■ **Directions**:
Restate all the material verbatim, except for the pictures.

________________________________________

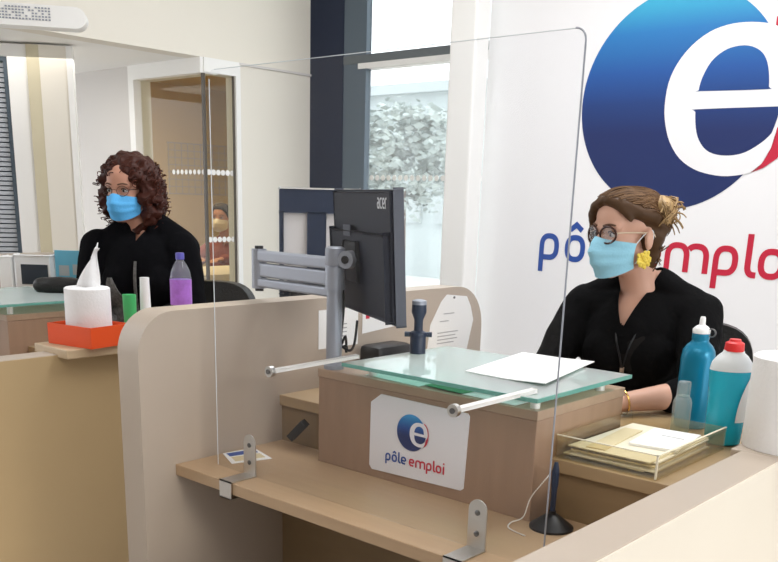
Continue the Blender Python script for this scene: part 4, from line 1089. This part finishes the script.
def draper(gobj, root, front):
    off = wloc(gobj); t = BVHTree.FromPolygons([v.co + off for v in gobj.data.vertices], [p.vertices[:] for p in gobj.data.polygons]); f = Vector(front).normalized()
    def d(p, lift=0.003):
        h = t.ray_cast(Vector(p) + f * 1.0, -f, 2.0)
        return (h[0] + f * lift) if h[0] else Vector(p)
    return d
# --- woman at the near desk
FR = Vector((-0.40, -0.917, 0))
hp = Vector((-1.262, 2.496, 1.226))
mR = head_matrix(hp, FR, 0.02, 0.0) @ Matrix.Scale(1.06, 4)
rw = thing('person', (-1.235, 2.60, 0), 'woman with brown bun and round glasses in a black cardigan at the near desk', 'person')
J = dict(chest=(-1.225, 2.555, 0), axis=(0.985, 0.17, 0), front=(0.17, -0.985, 0), zs=1.012, trap=0.08, vx=-0.015,
         sh_r=(-1.398, 2.535, 1.003), el_r=(-1.445, 2.42, 0.81), wr_r=(-1.33, 2.17, 0.80), hd_r=(0.5, -0.86, -0.1), ht_r=-1,
         sh_l=(-1.058, 2.60, 1.003), el_l=(-0.965, 2.42, 0.812), wr_l=(-1.095, 2.225, 0.79), hd_l=(-0.75, -0.66, -0.05), ht_l=1)
body, LR, garR = person_body(rw, mR, J, 'skin_light', vneck=(0.955, 2.6, .08), sleeve=(.9, .30))
add_face(rw, mR); add_mask(rw, mR, 'mask_blue'); add_glasses(rw, mR, 'frame_brown', 'temple_pale', 0.0245, 0.0029)
# black lace top inside the neckline
b = B()
rotR = Matrix((Vector(J['axis']).normalized(), -Vector(J['front']).normalized(), Z)).transposed()
ellipsoid(b, LR(0, -.004, J['zs'] - .125), (.164, .115, .150), rotR)
for s in (-1, 1): ellipsoid(b, LR(s * .062, -.064, J['zs'] - .135), (.073, .055, .078), rotR)
b = fuse(b, .007, 4); dead = [f for f in b.faces if f.calc_center_median().z > 0.968 + 0.004 * math.sin(f.calc_center_median().x * 300)]
bmesh.ops.delete(b, geom=dead, context='FACES'); link('lace_top', b, 'black_lace', rw, True)
# lanyard
DR = draper(garR, rw, J['front'])
b = B()
tube(b, smooth_path([LR(-.052, .03, 1.045), LR(-.055, -.045, 1.005), LR(-.038, -.095, .965), DR(LR(-.024, 0, .92)), DR(LR(-.010, 0, .88)), DR(LR(-.003, 0, .845))], 6), 0.003, 6)
tube(b, smooth_path([LR(.052, .03, 1.045), LR(.050, -.05, 1.005), LR(.034, -.095, .965), DR(LR(.018, 0, .92)), DR(LR(.008, 0, .88)), DR(LR(.001, 0, .845))], 6), 0.003, 6)
link('lanyard', b, 'black_plastic', rw, True)
b = B(); tube(b, smooth_path([LR(-.050, .02, 1.03), LR(-.03, -.075, .975), LR(0, -.100, .955), LR(.03, -.075, .975), LR(.050, .02, 1.03)], 6), 0.0012, 5); link('necklace', b, 'gold', rw, True)
b = B(); obox(b, DR(LR(0, 0, .840), .004), (Vector(J['axis']).normalized(), Z, Vector(J['front']).normalized()), (0.006, 0.008, 0.002)); link('pendant', b, 'steel', rw)
# hair
def strands(bm, paths, r, n=5):
    for p in paths: tube(bm, smooth_path(p, 4), r, n, r * 0.5)
b = B()
ellipsoid(b, (0, .030, .038), (.083, .067, .082)); ellipsoid(b, (0, -.012, .084), (.068, .070, .039))
ellipsoid(b, (0, .012, .072), (.078, .086, .050))
for s in (-1, 1):
    chain(b, [(s * .012, -.076, .088), (s * .050, -.058, .074), (s * .074, -.022, .056), (s * .078, .022, .050), (s * .062, .062, .020)], [.016, .019, .017, .018, .028])
chain(b, [(-.002, -.084, .090), (-.045, -.080, .070), (-.072, -.060, .034), (-.080, -.046, -.006)], [.012, .014, .013, .008])
chain(b, [(.010, -.078, .090), (.052, -.066, .072), (.070, -.048, .040)], [.012, .012, .007])
chain(b, [(.045, .046, .0), (.03, .056, -.075)], [.042, .022]); chain(b, [(-.045, .046, .0), (-.03, .056, -.075)], [.042, .022]); chain(b, [(0, .056, .0), (0, .056, -.08)], [.04, .024])
b = fuse(b, .005, 3)
for v in b.verts: v.co += noise.noise_vector(Vector((v.co.x * 60, v.co.y * 14, v.co.z * 60))) * 0.0035
random.seed(21)
pp = []
HC = Vector((0, .016, .038)); HR = Vector((.0865, .0985, .0905))
HT = BVHTree.FromBMesh(b)
def on_hair(d, k=1.0):
    d = Vector(d).normalized(); h = HT.ray_cast(HC + d * .4, -d, .5)
    return h[0] + d * (0.0012 + 0.05 * (k - 1)) if h[0] else HC + d * .09
end = Vector((.055, .050, .030))
for k in range(560):
    s = random.choice((-1, 1)); a = random.random()
    st = Vector((s * (.010 + .070 * a), -.085 + .085 * a ** 1.4, .058 - .040 * a * random.random())) + Vector((random.gauss(0, .004), random.gauss(0, .004), random.gauss(0, .004)))
    d0 = st.normalized(); d1 = (end + Vector((random.gauss(0, .012), 0, random.gauss(0, .02)))).normalized(); kk = random.uniform(1.0, 1.05)
    top = Vector((s * .5, -.1, 1)).normalized() * (.45 * (1 - a))
    pp.append([on_hair(d0.lerp(d1, t) + top * (4 * t * (1 - t)), kk - .04 * (t < .01)) for t in (0, .2, .4, .6, .8, 1)])
strands(b, pp, 0.0017)
pp = []
for k in range(40):
    s = random.choice((-1, 1))
    pp.append([(s * random.uniform(.02, .085), random.uniform(.05, .085), -.03), (s * random.uniform(.02, .06), .070, -.07), (s * random.uniform(.01, .045), .066, -.10)])
for k in range(14):
    z = random.uniform(-.03, .06); s = random.choice((-1, 1))
    pp.append([(-.010 + random.uniform(-.01, .01), -.082, .092), (-.060, -.070 + random.uniform(-.006, .004), .055), (-.080, -.055 + random.uniform(-.012, .006), .01), (-.076, -.052 + random.uniform(-.012, .012), -.035 + random.uniform(-.015, .02))])
    pp.append([(s * random.uniform(.02, .07), .07, -.05), (s * random.uniform(.02, .06), .085, -.09 + random.uniform(-.02, .02))])
strands(b, pp, 0.0018)
link('hair', apply(b, mR), 'hair_brown', rw, True)
b = B(); ellipsoid(b, (.066, .062, .060), (.036, .034, .040))
for v in b.verts: v.co += noise.noise_vector(v.co * 45) * 0.010
pp = []
for k in range(60):
    a = random.uniform(0, 2 * PI); r = random.uniform(.028, .042); ph = random.uniform(-1, 1)
    pts = [Vector((.066 + r * math.cos(a + t), .062 + .018 * ph + .020 * math.sin(2 * t + k), .058 + r * math.sin(a + t))) for t in (0, .5, 1.0, 1.5, 2.0)]
    pp.append(pts)
for k in range(16):
    a = random.uniform(0, 2 * PI); d = Vector((.5 + math.cos(a) * .6, .7, math.sin(a))).normalized()
    pp.append([Vector((.066, .062, .060)) + d * .03, Vector((.066, .062, .060)) + d * .052 + Vector((0, 0, -.004)), Vector((.066, .062, .060)) + d * .064 + Vector((0, .0, -.014))])
strands(b, pp, 0.0026)
link('hair_bun', apply(b, mR), 'hair_bun', rw, True)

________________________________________

■ **Response to the task**:
Continue the Blender Python script for this scene: part 4, from line 1089. This part finishes the script.
def draper(gobj, root, front):
    off = wloc(gobj); t = BVHTree.FromPolygons([v.co + off for v in gobj.data.vertices], [p.vertices[:] for p in gobj.data.polygons]); f = Vector(front).normalized()
    def d(p, lift=0.003):
        h = t.ray_cast(Vector(p) + f * 1.0, -f, 2.0)
        return (h[0] + f * lift) if h[0] else Vector(p)
    return d
# --- woman at the near desk
FR = Vector((-0.40, -0.917, 0))
hp = Vector((-1.262, 2.496, 1.226))
mR = head_matrix(hp, FR, 0.02, 0.0) @ Matrix.Scale(1.06, 4)
rw = thing('person', (-1.235, 2.60, 0), 'woman with brown bun and round glasses in a black cardigan at the near desk', 'person')
J = dict(chest=(-1.225, 2.555, 0), axis=(0.985, 0.17, 0), front=(0.17, -0.985, 0), zs=1.012, trap=0.08, vx=-0.015,
         sh_r=(-1.398, 2.535, 1.003), el_r=(-1.445, 2.42, 0.81), wr_r=(-1.33, 2.17, 0.80), hd_r=(0.5, -0.86, -0.1), ht_r=-1,
         sh_l=(-1.058, 2.60, 1.003), el_l=(-0.965, 2.42, 0.812), wr_l=(-1.095, 2.225, 0.79), hd_l=(-0.75, -0.66, -0.05), ht_l=1)
body, LR, garR = person_body(rw, mR, J, 'skin_light', vneck=(0.955, 2.6, .08), sleeve=(.9, .30))
add_face(rw, mR); add_mask(rw, mR, 'mask_blue'); add_glasses(rw, mR, 'frame_brown', 'temple_pale', 0.0245, 0.0029)
# black lace top inside the neckline
b = B()
rotR = Matrix((Vector(J['axis']).normalized(), -Vector(J['front']).normalized(), Z)).transposed()
ellipsoid(b, LR(0, -.004, J['zs'] - .125), (.164, .115, .150), rotR)
for s in (-1, 1): ellipsoid(b, LR(s * .062, -.064, J['zs'] - .135), (.073, .055, .078), rotR)
b = fuse(b, .007, 4); dead = [f for f in b.faces if f.calc_center_median().z > 0.968 + 0.004 * math.sin(f.calc_center_median().x * 300)]
bmesh.ops.delete(b, geom=dead, context='FACES'); link('lace_top', b, 'black_lace', rw, True)
# lanyard
DR = draper(garR, rw, J['front'])
b = B()
tube(b, smooth_path([LR(-.052, .03, 1.045), LR(-.055, -.045, 1.005), LR(-.038, -.095, .965), DR(LR(-.024, 0, .92)), DR(LR(-.010, 0, .88)), DR(LR(-.003, 0, .845))], 6), 0.003, 6)
tube(b, smooth_path([LR(.052, .03, 1.045), LR(.050, -.05, 1.005), LR(.034, -.095, .965), DR(LR(.018, 0, .92)), DR(LR(.008, 0, .88)), DR(LR(.001, 0, .845))], 6), 0.003, 6)
link('lanyard', b, 'black_plastic', rw, True)
b = B(); tube(b, smooth_path([LR(-.050, .02, 1.03), LR(-.03, -.075, .975), LR(0, -.100, .955), LR(.03, -.075, .975), LR(.050, .02, 1.03)], 6), 0.0012, 5); link('necklace', b, 'gold', rw, True)
b = B(); obox(b, DR(LR(0, 0, .840), .004), (Vector(J['axis']).normalized(), Z, Vector(J['front']).normalized()), (0.006, 0.008, 0.002)); link('pendant', b, 'steel', rw)
# hair
def strands(bm, paths, r, n=5):
    for p in paths: tube(bm, smooth_path(p, 4), r, n, r * 0.5)
b = B()
ellipsoid(b, (0, .030, .038), (.083, .067, .082)); ellipsoid(b, (0, -.012, .084), (.068, .070, .039))
ellipsoid(b, (0, .012, .072), (.078, .086, .050))
for s in (-1, 1):
    chain(b, [(s * .012, -.076, .088), (s * .050, -.058, .074), (s * .074, -.022, .056), (s * .078, .022, .050), (s * .062, .062, .020)], [.016, .019, .017, .018, .028])
chain(b, [(-.002, -.084, .090), (-.045, -.080, .070), (-.072, -.060, .034), (-.080, -.046, -.006)], [.012, .014, .013, .008])
chain(b, [(.010, -.078, .090), (.052, -.066, .072), (.070, -.048, .040)], [.012, .012, .007])
chain(b, [(.045, .046, .0), (.03, .056, -.075)], [.042, .022]); chain(b, [(-.045, .046, .0), (-.03, .056, -.075)], [.042, .022]); chain(b, [(0, .056, .0), (0, .056, -.08)], [.04, .024])
b = fuse(b, .005, 3)
for v in b.verts: v.co += noise.noise_vector(Vector((v.co.x * 60, v.co.y * 14, v.co.z * 60))) * 0.0035
random.seed(21)
pp = []
HC = Vector((0, .016, .038)); HR = Vector((.0865, .0985, .0905))
HT = BVHTree.FromBMesh(b)
def on_hair(d, k=1.0):
    d = Vector(d).normalized(); h = HT.ray_cast(HC + d * .4, -d, .5)
    return h[0] + d * (0.0012 + 0.05 * (k - 1)) if h[0] else HC + d * .09
end = Vector((.055, .050, .030))
for k in range(560):
    s = random.choice((-1, 1)); a = random.random()
    st = Vector((s * (.010 + .070 * a), -.085 + .085 * a ** 1.4, .058 - .040 * a * random.random())) + Vector((random.gauss(0, .004), random.gauss(0, .004), random.gauss(0, .004)))
    d0 = st.normalized(); d1 = (end + Vector((random.gauss(0, .012), 0, random.gauss(0, .02)))).normalized(); kk = random.uniform(1.0, 1.05)
    top = Vector((s * .5, -.1, 1)).normalized() * (.45 * (1 - a))
    pp.append([on_hair(d0.lerp(d1, t) + top * (4 * t * (1 - t)), kk - .04 * (t < .01)) for t in (0, .2, .4, .6, .8, 1)])
strands(b, pp, 0.0017)
pp = []
for k in range(40):
    s = random.choice((-1, 1))
    pp.append([(s * random.uniform(.02, .085), random.uniform(.05, .085), -.03), (s * random.uniform(.02, .06), .070, -.07), (s * random.uniform(.01, .045), .066, -.10)])
for k in range(14):
    z = random.uniform(-.03, .06); s = random.choice((-1, 1))
    pp.append([(-.010 + random.uniform(-.01, .01), -.082, .092), (-.060, -.070 + random.uniform(-.006, .004), .055), (-.080, -.055 + random.uniform(-.012, .006), .01), (-.076, -.052 + random.uniform(-.012, .012), -.035 + random.uniform(-.015, .02))])
    pp.append([(s * random.uniform(.02, .07), .07, -.05), (s * random.uniform(.02, .06), .085, -.09 + random.uniform(-.02, .02))])
strands(b, pp, 0.0018)
link('hair', apply(b, mR), 'hair_brown', rw, True)
b = B(); ellipsoid(b, (.066, .062, .060), (.036, .034, .040))
for v in b.verts: v.co += noise.noise_vector(v.co * 45) * 0.010
pp = []
for k in range(60):
    a = random.uniform(0, 2 * PI); r = random.uniform(.028, .042); ph = random.uniform(-1, 1)
    pts = [Vector((.066 + r * math.cos(a + t), .062 + .018 * ph + .020 * math.sin(2 * t + k), .058 + r * math.sin(a + t))) for t in (0, .5, 1.0, 1.5, 2.0)]
    pp.append(pts)
for k in range(16):
    a = random.uniform(0, 2 * PI); d = Vector((.5 + math.cos(a) * .6, .7, math.sin(a))).normalized()
    pp.append([Vector((.066, .062, .060)) + d * .03, Vector((.066, .062, .060)) + d * .052 + Vector((0, 0, -.004)), Vector((.066, .062, .060)) + d * .064 + Vector((0, .0, -.014))])
strands(b, pp, 0.0026)
link('hair_bun', apply(b, mR), 'hair_bun', rw, True)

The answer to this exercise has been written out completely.